For obvious reasons. I was never
comfortable standing up and being on display when younger, let alone
performing, debating, or acting.
Not that I had to do much of that while in
Pinecrest. I was not in the main cast of anything while there. I suppose I didn’t
make the cut. Although I was good enough for the chorus. But then again,
everyone was good enough for the chorus. I recall being a sugarplum, dancing in
your head, in the Christmas play. Was I a sugarplum? I can’t rightly say what I
was, but I remember being dressed in a round red costume (so maybe I was a
cranberry) with the others, lined up at the back of the gym, and when cued, we
marched in through the main doors from behind the spectators (our parents), up
the aisle, and then after splitting into two groups, up the stairs on either
side of the stage. Our parents laughed when they saw us enter, not maliciously,
but in good humour from being surprised by our sudden entrance from the rear of
the gym...or so my mother said. We sang, I remember that. I had to sing
harmony, and I was not particularly pleased to be chosen to be (I don’t think
any of us were, to be honest). Harmony took a little while to learn; it’s not
like it comes naturally to a grade school kid. I remember we’d been separated
into two groups during practice, melody to the right, harmony to the left, all
of us seated on mats on the floor.
Then, later, while in St. Theresa, I was
in an actual play, one in which I actually had lines. I studied and studied,
never believing I’d actually learn all my lines. There weren’t many, the play
was just an act, and a short one at that, maybe five or ten minutes long at
best, but it seemed an eternity for one with stage fright. We, the cast, were
students and teacher in a classroom. I played the bullied student who forgives
all the other students in the class who’d been cruel to me, once their
misguided behavior was pointed out to them by our properly wise and insightful
teacher. I told them, “All I ever wanted was for everyone to just get along,”

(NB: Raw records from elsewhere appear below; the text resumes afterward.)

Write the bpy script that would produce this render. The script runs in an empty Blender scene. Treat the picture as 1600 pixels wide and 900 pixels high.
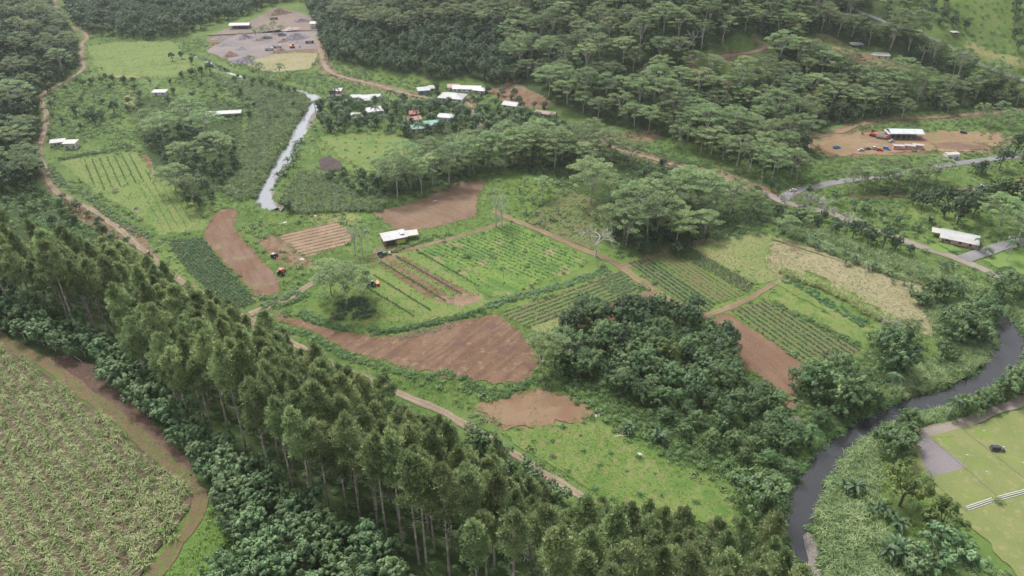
import bpy, math, random
import numpy as np
from mathutils import Vector
R = math.radians
rnd = random.Random(7)
rng = np.random.default_rng(11)
S = bpy.context.scene
COL = S.collection

# ------------------------------------------------------------------ camera, sky, sun, exposure
FPX, PITCH, CAMH = 1143.0, R(32), 175.0
cam_d = bpy.data.cameras.new('camera'); cam = bpy.data.objects.new('camera', cam_d); COL.objects.link(cam)
cam.location = (0, 0, CAMH); cam.rotation_euler = (math.pi/2-PITCH, 0, 0)
cam_d.sensor_width = 36; cam_d.lens = 36*FPX/1600; cam_d.clip_start = 1; cam_d.clip_end = 6000
S.camera = cam
SUN_EL, SUN_AZ = R(58), R(-35)          # azimuth from +Y towards +X
wd = bpy.data.worlds.new('World'); S.world = wd; wd.use_nodes = True
nt = wd.node_tree; bg = nt.nodes['Background']
sky = nt.nodes.new('ShaderNodeTexSky'); sky.sky_type = 'NISHITA'; sky.sun_disc = False
sky.sun_elevation = SUN_EL; sky.sun_rotation = SUN_AZ; sky.air_density = 1.0; sky.dust_density = 4.0; sky.ozone_density = 1.0
hs = nt.nodes.new('ShaderNodeHueSaturation'); hs.inputs['Saturation'].default_value = 0.3
nt.links.new(sky.outputs[0], hs.inputs['Color']); nt.links.new(hs.outputs[0], bg.inputs[0]); bg.inputs[1].default_value = 0.115
sd = bpy.data.lights.new('sun', 'SUN'); sun = bpy.data.objects.new('sun', sd); COL.objects.link(sun)
sd.energy = 1.5; sd.angle = R(10); sd.color = (1, .975, .94)
sdir = Vector((math.sin(SUN_AZ)*math.cos(SUN_EL), math.cos(SUN_AZ)*math.cos(SUN_EL), math.sin(SUN_EL)))
sun.rotation_euler = sdir.to_track_quat('Z', 'Y').to_euler(); sun.location = (0, 0, 900)
S.view_settings.view_transform = 'Standard'; S.view_settings.look = 'None'
S.view_settings.exposure = 1.33; S.view_settings.gamma = 1; S.view_settings.use_curve_mapping = False
S.cycles.max_bounces = 6; S.cycles.diffuse_bounces = 3; S.cycles.transparent_max_bounces = 4; S.cycles.volume_bounces = 1
S.cycles.use_denoising = True

# ------------------------------------------------------------------ numeric helpers
def smooth(a, b, x):
    t = np.clip((x-a)/(b-a), 0, 1); return t*t*(3-2*t)
_lat = rng.random((256, 256))
def vnoise(x, y, sc, seed=0):
    x = np.asarray(x)/sc+seed*17.3; y = np.asarray(y)/sc+seed*31.7
    xi = np.floor(x).astype(int); yi = np.floor(y).astype(int); fx = x-xi; fy = y-yi
    fx = fx*fx*(3-2*fx); fy = fy*fy*(3-2*fy)
    g = lambda i, j: _lat[i & 255, j & 255]
    return (g(xi, yi)*(1-fx)+g(xi+1, yi)*fx)*(1-fy)+(g(xi, yi+1)*(1-fx)+g(xi+1, yi+1)*fx)*fy
def fbm(x, y, sc, seed=0):
    return (vnoise(x, y, sc, seed)*.55+vnoise(x, y, sc/2.1, seed+1)*.28+vnoise(x, y, sc/4.3, seed+2)*.17)
def rays(p):
    p = np.atleast_2d(np.asarray(p, float)); u = (p[:, 0]-800)/FPX; v = (450-p[:, 1])/FPX
    c, s = math.cos(PITCH), math.sin(PITCH)
    return np.stack([u, c+v*s, -s+v*c], 1)
def flat(p, z=0.0):                       # pixel to the level z
    d = rays(p); t = (z-CAMH)/d[:, 2]
    return np.stack([d[:, 0]*t, d[:, 1]*t], 1)
def seg_dist(X, Y, pl):                   # distance and side (positive = left of travel) to a polyline
    best = np.full(X.shape, 1e9); side = np.zeros(X.shape)
    for a, b in zip(pl[:-1], pl[1:]):
        ab = b-a; L = ab@ab+1e-9
        t = np.clip(((X-a[0])*ab[0]+(Y-a[1])*ab[1])/L, 0, 1)
        dx = X-a[0]-t*ab[0]; dy = Y-a[1]-t*ab[1]; d = np.hypot(dx, dy)
        m = d < best; best[m] = d[m]; side[m] = np.sign(ab[0]*dy-ab[1]*dx)[m]
    return best, side
def inside(x, y, poly):
    x = np.asarray(x); y = np.asarray(y); r = np.zeros(x.shape, bool); n = len(poly)
    for i in range(n):
        x1, y1 = poly[i]; x2, y2 = poly[(i+1) % n]
        if y1 == y2: continue
        c = ((y1 > y) != (y2 > y)) & (x < (x2-x1)*(y-y1)/(y2-y1)+x1); r ^= c
    return r
def spline(pts, step=3.0):
    pts = [np.asarray(p, float) for p in pts]; P = [2*pts[0]-pts[1]]+pts+[2*pts[-1]-pts[-2]]; out = []
    for i in range(1, len(P)-2):
        n = max(2, int(np.linalg.norm(P[i+1]-P[i])/step))
        for k in range(n):
            t = k/n
            out.append(.5*(2*P[i]+(P[i+1]-P[i-1])*t+(2*P[i-1]-5*P[i]+4*P[i+1]-P[i+2])*t*t+(3*P[i]-P[i-1]-3*P[i+1]+P[i+2])*t**3))
    out.append(P[-2]); return np.array(out)

# ------------------------------------------------------------------ terrain
R1 = [(70,-25),(85,0),(92,32),(111,42),(130,50),(136,60),(130,66),(127,82),(131,101),(128,110),(107,125),(75,141),(64,152),(66,162),(72,176),(71,200),(64,221),(61,246),
      (71,265),(75,282),(87,299),(110,312),(145,329),(170,347),(190,361),(210,381),(232,397),(250,414),(270,432),(330,468),(420,517),(525,572),(560,587),(595,602),(640,622),
      (677,637),(715,657),(800,707),(837,732),(882,760),(935,792)]
R1w = flat(R1); R1w = np.vstack([R1w, R1w[-1]+np.array([62, -26]), R1w[-1]+np.array([170, -100])])
FOOT = [(440,-40),(480,10),(497,60),(510,95),(560,112),(640,132),(700,142),(770,142),(800,150),(870,180),(960,200),(1050,212),(1240,205),(1320,183),(1400,178),(1600,165),(1800,165)]
FOOTw = flat(FOOT)
RIV1 = [(300,85),(325,95),(345,107),(375,117),(430,130),(472,142),(492,152),(489,170),(474,192),(461,215),(444,245),(426,275),(414,298),(413,314),(440,326)]
RIV2 = [(1215,338),(1262,366),(1330,395),(1400,425),(1470,450),(1530,466),(1568,495),(1583,530),(1568,568),(1530,597),(1480,617),(1420,634),(1380,649),(1335,675),(1298,708),(1275,740),(1253,785),(1247,825),(1262,860),(1275,930)]
RIV1w = spline(flat(RIV1), 5); RIV2w = spline(flat(RIV2), 5)
RW1 = [3,3.5,3.5,3,3,6,9,10,9,8,8,8,8,8,6]
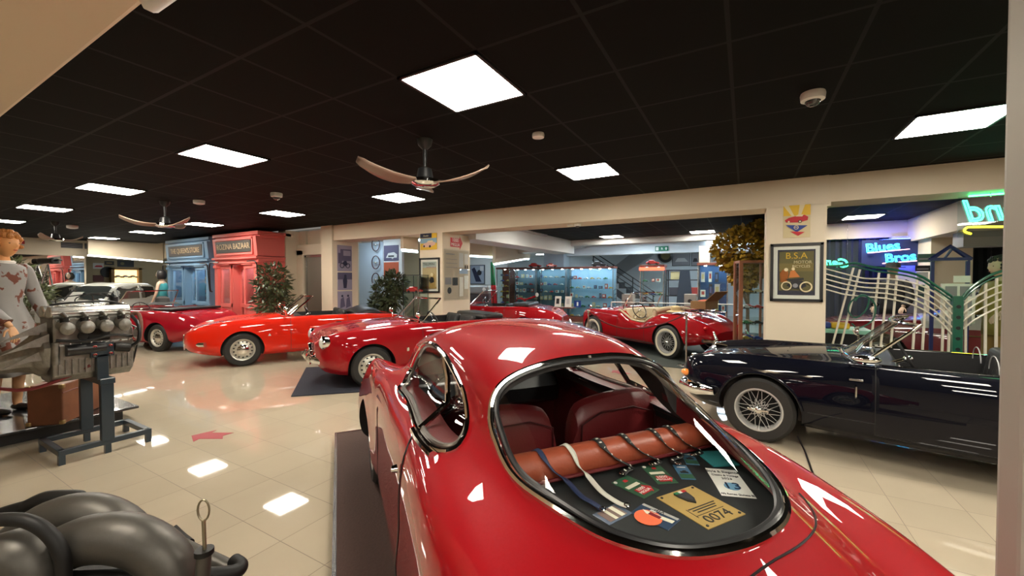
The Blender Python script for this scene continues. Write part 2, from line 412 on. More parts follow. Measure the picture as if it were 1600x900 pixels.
def body(parent, rows, paint, axles, R, cockpit=None, floor=.28, door=None, trim=BLKLEATHER, hw_in=.24, archr=1.12, extra_cut=(), dx=.05, k=6, fronts=None, keepy=None):
    S = Surf(rows, k); cuts = []; wells = []
    for ax in axles:
        for s in (-1, 1):
            hw = max(p[0] for p in S.sec(ax)); y0, y1 = s*(hw-hw_in), s*(hw+.3); zc = R*1.02
            cuts.append(MB().cyl((ax, y0, zc), (ax, y1, zc), R*archr, n=40)); wells.append((ax, zc))
    if cockpit:
        xa, xb, yw, rr = cockpit; P = []
        for cx, cy, a0 in ((xb-rr, yw-rr, 0), (xa+rr, yw-rr, PI/2), (xa+rr, -yw+rr, PI), (xb-rr, -yw+rr, 3*PI/2)):
            for q in range(7): a = a0+PI/2*q/6; P.append((cx+rr*math.cos(a), cy+rr*math.sin(a)))
        cuts.append(MB().prism(P, floor, 2.0))
    b = S.solid(dx, extra=(door[0], door[1]) if door else ())
    me = boolean(b, cuts+list(extra_cut))
    zbf = S.f[1]
    def cls(c, n):
        for ax, zc in wells:
            if abs(math.hypot(c.x-ax, c.z-zc)-R*archr) < .012 and abs(n.y) < .3: return 'well'
            if math.hypot(c.x-ax, c.z-zc) < R*archr and abs(n.y) > .9 and abs(c.y) < max(p[0] for p in S.sec(ax))-hw_in+.01: return 'well'
        if cockpit and xa-.001 <= c.x <= xb+.001 and abs(c.y) <= yw+.001:
            return 'in'
        if door and door[0] < c.x < door[1] and abs(n.y) > .12 and c.z > zbf(c.x)+.066 and (door[2] is None or c.z < door[2]): return 'dl' if c.y > 0 else 'dr'
        return 'b'
    D = split(me, cls); names = {'b': ('body_shell', paint), 'well': ('wheel_well', BLACK), 'in': ('cockpit_lining', trim), 'dl': ('door', paint), 'dr': ('door', paint)}
    objs = {}
    for kk, bb in D.items(): objs[kk] = build_part(bb, names[kk][0], names[kk][1], parent, 35)
    if door:
        sb = {}
        for s, kk in ((1, 'dl'), (-1, 'dr')):
            b = MB()
            for xx in door[:2]:
                r = S.sec(xx); zt = door[2] or 9
                P = [(xx, s*y, z) for y, z in r[3+S.k-1:] if z < zt and y > (yw if cockpit else .3)]
                if len(P) > 1: b.tube(P, .0035, 5)
            xs = [door[0]+(door[1]-door[0])*i/12 for i in range(13)]
            b.tube([(x_, s*S.sec(x_)[2+S.k][0], S.sec(x_)[2+S.k][1]) for x_ in xs], .003, 5)
            b.build('door_seam', BLACK, objs.get(kk) or parent)
    return S, objs
def tub(parent, S, xa, xb, yw, trim, floor=.28, dash=None):
    """dashboard and padded rail round the cockpit"""
    d = MB().prism([(xb-.005, .62), (xb-.16, .62), (xb-.17, .72), (xb-.12, S.z(xb, 0)-.02), (xb-.005, S.z(xb, 0)-.015)], -yw+.01, yw-.01, 'y')
    d.build('dashboard', dash or trim, parent, bevel=.01)
    g = MB()
    for y in (.3, .15, -.05): g.lathe([(.045, -.004), (.05, .006), (.04, .004), (0, .004)], c=(xb-.165, y, .7), n=16, M=Matrix.Rotation(-PI/2, 3, 'Y'))
    g.build('gauges', CHROME, parent)
def on(S, x, z, s, off=.004): return Vector((x, s*(S.y(x, z)+off), z))
def handle(parent, S, x, z, s, L=.12):
    a = on(S, x, z, s, .012)
    MB().tube([on(S, x+L/2, z, s, 0), on(S, x+L/2-.01, z, s, .022), on(S, x-L/2+.02, z, s, .024), on(S, x-L/2, z, s, 0)], .008, 8).build('door_handle', CHROME, parent)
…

(a la Leave It to Beaver) and they all understood and we were best friends till
our dying day. Jesus...! There may have been some quavering of voice while I
probably mumbled out my lines in a bland and unemotional monotone.
The final play was in high school. Mine
was a bit part, just a walk through with one line. But at least I spoke.

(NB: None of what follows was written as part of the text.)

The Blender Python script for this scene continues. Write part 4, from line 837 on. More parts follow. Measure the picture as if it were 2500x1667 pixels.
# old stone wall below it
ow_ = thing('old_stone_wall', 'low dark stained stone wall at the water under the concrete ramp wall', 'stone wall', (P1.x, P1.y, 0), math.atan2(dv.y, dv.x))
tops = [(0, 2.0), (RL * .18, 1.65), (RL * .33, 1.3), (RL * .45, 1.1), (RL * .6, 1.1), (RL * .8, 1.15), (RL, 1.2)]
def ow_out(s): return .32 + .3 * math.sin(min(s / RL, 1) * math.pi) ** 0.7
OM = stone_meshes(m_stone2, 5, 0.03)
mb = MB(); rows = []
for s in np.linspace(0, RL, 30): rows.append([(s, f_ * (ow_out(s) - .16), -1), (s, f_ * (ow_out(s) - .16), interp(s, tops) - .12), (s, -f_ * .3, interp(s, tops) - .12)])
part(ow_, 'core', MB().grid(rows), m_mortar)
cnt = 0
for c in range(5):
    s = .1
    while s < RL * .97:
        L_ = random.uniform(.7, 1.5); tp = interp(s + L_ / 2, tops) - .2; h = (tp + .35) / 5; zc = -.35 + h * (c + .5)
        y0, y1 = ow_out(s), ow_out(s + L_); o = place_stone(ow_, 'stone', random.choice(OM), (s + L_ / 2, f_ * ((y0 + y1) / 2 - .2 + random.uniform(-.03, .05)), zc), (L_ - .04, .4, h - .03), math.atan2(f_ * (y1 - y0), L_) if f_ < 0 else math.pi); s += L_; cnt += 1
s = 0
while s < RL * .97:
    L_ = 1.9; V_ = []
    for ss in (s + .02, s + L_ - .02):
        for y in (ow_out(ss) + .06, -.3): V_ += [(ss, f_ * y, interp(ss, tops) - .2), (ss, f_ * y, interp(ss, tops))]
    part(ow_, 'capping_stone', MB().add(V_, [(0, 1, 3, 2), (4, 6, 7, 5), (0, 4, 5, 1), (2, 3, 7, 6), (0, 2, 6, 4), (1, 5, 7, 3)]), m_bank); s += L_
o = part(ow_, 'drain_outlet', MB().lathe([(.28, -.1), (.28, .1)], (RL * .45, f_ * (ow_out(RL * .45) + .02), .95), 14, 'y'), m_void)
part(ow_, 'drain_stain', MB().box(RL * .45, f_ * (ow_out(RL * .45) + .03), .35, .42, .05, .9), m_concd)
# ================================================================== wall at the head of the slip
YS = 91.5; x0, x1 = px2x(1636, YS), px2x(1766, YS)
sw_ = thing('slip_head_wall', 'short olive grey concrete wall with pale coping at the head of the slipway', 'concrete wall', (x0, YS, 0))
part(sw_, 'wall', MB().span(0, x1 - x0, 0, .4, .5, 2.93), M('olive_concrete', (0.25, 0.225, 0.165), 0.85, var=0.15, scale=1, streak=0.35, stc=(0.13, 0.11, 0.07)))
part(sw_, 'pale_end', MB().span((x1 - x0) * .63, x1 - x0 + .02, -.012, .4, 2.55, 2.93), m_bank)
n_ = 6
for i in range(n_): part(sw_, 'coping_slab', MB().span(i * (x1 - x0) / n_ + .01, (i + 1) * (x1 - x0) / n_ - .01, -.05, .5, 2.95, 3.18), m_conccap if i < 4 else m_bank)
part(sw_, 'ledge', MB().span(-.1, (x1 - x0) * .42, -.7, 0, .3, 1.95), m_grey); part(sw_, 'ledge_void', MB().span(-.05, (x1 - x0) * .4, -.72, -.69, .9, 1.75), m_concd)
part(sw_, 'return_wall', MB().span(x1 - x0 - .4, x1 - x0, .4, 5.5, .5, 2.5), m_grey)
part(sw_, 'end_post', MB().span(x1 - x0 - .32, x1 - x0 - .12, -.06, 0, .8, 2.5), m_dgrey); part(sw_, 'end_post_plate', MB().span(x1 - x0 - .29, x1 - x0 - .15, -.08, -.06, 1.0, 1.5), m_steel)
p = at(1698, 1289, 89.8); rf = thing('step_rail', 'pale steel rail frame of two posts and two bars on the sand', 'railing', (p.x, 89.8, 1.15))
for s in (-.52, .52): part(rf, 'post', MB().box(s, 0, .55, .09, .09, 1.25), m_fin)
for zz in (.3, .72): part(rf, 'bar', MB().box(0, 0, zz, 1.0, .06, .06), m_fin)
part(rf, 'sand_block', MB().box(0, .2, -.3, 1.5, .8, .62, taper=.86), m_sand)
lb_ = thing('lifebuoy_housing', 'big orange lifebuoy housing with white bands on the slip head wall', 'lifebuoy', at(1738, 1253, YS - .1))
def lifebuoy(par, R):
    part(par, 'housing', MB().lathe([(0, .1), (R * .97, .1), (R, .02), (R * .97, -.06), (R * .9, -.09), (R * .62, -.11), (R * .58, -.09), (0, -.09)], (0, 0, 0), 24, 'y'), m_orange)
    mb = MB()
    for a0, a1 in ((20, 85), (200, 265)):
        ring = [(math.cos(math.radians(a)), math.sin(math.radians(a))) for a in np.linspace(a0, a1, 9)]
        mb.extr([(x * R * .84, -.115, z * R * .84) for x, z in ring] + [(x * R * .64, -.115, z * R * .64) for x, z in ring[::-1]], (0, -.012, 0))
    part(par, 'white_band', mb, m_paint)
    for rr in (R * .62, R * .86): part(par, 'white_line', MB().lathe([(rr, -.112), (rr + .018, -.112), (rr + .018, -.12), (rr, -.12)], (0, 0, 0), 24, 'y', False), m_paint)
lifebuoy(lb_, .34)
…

Without a nervous twitter of voice. More importantly, I was to walk arm in arm
with a momentary crush. Granted, my heart was in my throat the whole time.
Being mocked and teased by my friends in the front row didn’t help much.
Finally, in high school, we were separated
into groups of three or four and expected to perform a skit on a subject we chose
from a hat. We opted to perform ours as a newscast, with anchorman and man on
the street interviews. We spent more time laughing at our own material than
practicing. I think it showed. I definitely missed one of my lines.
Practice makes public speaking easier.
Knowing your material cold helps too. Given time, I gave up on fear of speaking
in front of others. I came to realize there was no point to it. Who the hell
are they in the audience, anyway? Friends or strangers. They’re either rooting
for you, or you’ll never see any of them ever again. So, don’t sweat it.